On Wyclef Jean's personal list of "Things That Will Never, Ever Happen" -- including playing a Fugees reunion show with Pras and winning a good taxpayer award from the IRS -- the singer can now add a new entry with some confidence: serving as president of Haiti.
The Haitian electoral council ruled last night that Wyclef cannot appeal its decision that he's ineligible to run for president. Jean promised this morning to take his fight to the Inter-American Commission on Human Rights, but let's get real. For better or worse, this thing looks dead.
Jean stirred waves of support and rounds of hackles across Little Haiti last month when he officially announced he would run in the next presidential election.
Outside the Libreri Mapou Bookstore and on street corners around NE Second Avenue in Miami's Little Haiti, Haitian-Americans debated his credentials.
It looked something like this. Pros: Wyclef is adored among young Haitians for his music, advocacy, and success, and he might be rich enough to nix the endemic corruption that comes with the job.
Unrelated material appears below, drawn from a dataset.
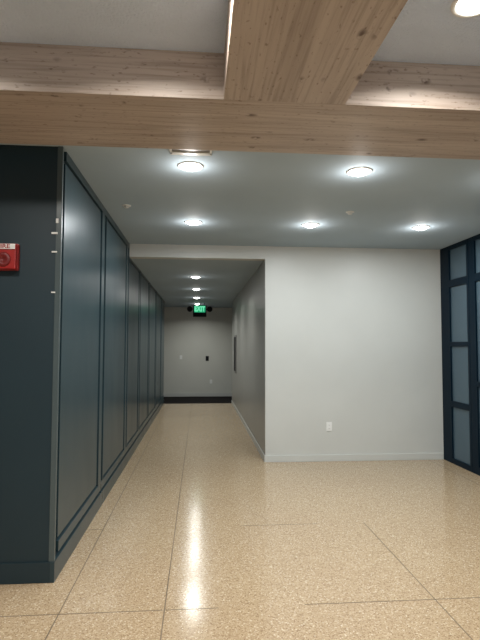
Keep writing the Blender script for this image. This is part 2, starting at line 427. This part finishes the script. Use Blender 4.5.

Cons: He mismanaged his nonprofit Yele, lost a Miami Beach mansion to foreclosure, and owes the IRS millions in back taxes.
Haiti's electoral council silenced all of those arguments, though, when it ruled last week that Jean didn't meet eligibility requirements because he left the island when he was 9 years old.
Last night, the same council tossed out Jean's appeal.
"When it comes to electoral matters, the electoral council is the supreme court, meaning there is nowhere else to go," Samuel Pierre, a council member, tells the Guardian. "There is absolutely no possibility for Wyclef Jean to be added to the list of candidates approved to run in the next presidential elections. So it's over."
Jean says he'll continue to fight. "Wyclef does not intend to stop here. We will exhaust all options; we will go all the way to fight this unacceptable decision," Jean Renel Senatus, one of Wyclef's lawyers, tells the Guardian.
Good luck, Wyclef. In the meantime, the real fight -- the bitch fest between Wyclef and Sean Penn -- will rage on the Internet, not really helping Haiti but surely entertaining the rest of us.